My week in June spread across 4 years - well 5 now.

Jun 11, 2009 04:20

June 11, 2004

It is so weird that it is summer.

Definately doesn't feel like it.

My first night of summer wasn't exciting, but it was enjoyable. I watched the movie awards with my loves...my loyal Bradys. It was a lot of fun.

Natalie spent the night. We always have fun. I cried, I tried not to show I was crying but she saw. I hate that I cry, especially of all things over that.

She gave me a monopoly card of a broken heart. Its funny she didn't know the inside joke behind that...just gave it to me. Made me smile and my insides ache. L-a-m-e.
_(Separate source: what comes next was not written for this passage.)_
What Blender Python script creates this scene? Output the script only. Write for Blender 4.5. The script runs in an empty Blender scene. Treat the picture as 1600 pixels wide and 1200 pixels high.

I am off to enjoy my summer.

Comment and I will give you a dollar

June 10, 2005

How do you bounce back when reality batters your belief system
and love does not, as promised, conquer all
is hope a drug we need to go off of?
or is it keeping us alive?
what's the harm in believing...

June 11, 2006

Dear Diary,
I can't sleep, honestly I never can. It's a miracle if I can fall asleep before 4...and tonight a miracle didn't happen. However I do like nights like tonight. 
I worked and train. Even though Mazzola's is ghetto as hell, and hot, and broken I like my job. I'll like serving even better. I am afriad of carrying trays. After work the girls came over and ate and watched me get ready. I have no idea what nonsense Jenny put as my away I hope its funny. We went to Ari's friends house. It was a lot of random people that we made friend's with. The captain made a small appearance. We joked and talked and the night went by surprisingly fast. Honestly, I don't start my nights till...12 earliest. Last night my night started at 1.30 and actually ended pretty early after. I like cuddling, its comforting. I wish I made money at the casino, but I am rambling right now. Back to tonight. We joked, laughed, had fun. Well behaved fun I must add. Cata drank more then me, and I stopped drinking early in the night. I never got drunk, tipsy at most. So I drove her home. It was my way of repaying her for letting me pee in her front yard and vomit in her toliet back in the day. Honestly...a lot of people think that they are best friends, but they're clicks will die soon. People that stay best friends are really best friends. I know I bitch and complain about my friends, but thats what makes us all sisters. Anyway yet again I am going off subject. So I drove Cata's car here. Were she is asleep and I'm awake. I need to get my stuff together, 4 isn't a good time to be writing in livejournal. My mom blessed with with holy water today. Hilarious. Oh and I sorted out Nat's ticket. Good times. And I was texting someone cool tonight, but my phone died. I called you...you might not appreciate the fact I did. But it's cause you're an awesome friend. Ah the vagueness of livejournal. Anyway I'm done rambling. Im tired, slightly buzzed...and strangely awake.

Who will read this shit.
If you do.
Tell me your favorite color.
And your favorite memory with me.
Or your fav sexual position.
Whatever your desire is.

PS THis is a totally old school LJ post. About my day.

June 12, 2007

I am sick of having to be the one that has to bend over backwards to make you happy. Sure I work harder, and I love taking care of you and making you happy. But I'm sick of when I need you you aren't there for me, when I need something it is to big of an inconvience. I made mistakes but I promise I'm a good person, I deserve love. I feel so worthless so often.

I care more about all aspects in my life than they care about me.

June 16, 2008

I can't really make sense of my life.

I guess simply life isn't meant to be understood.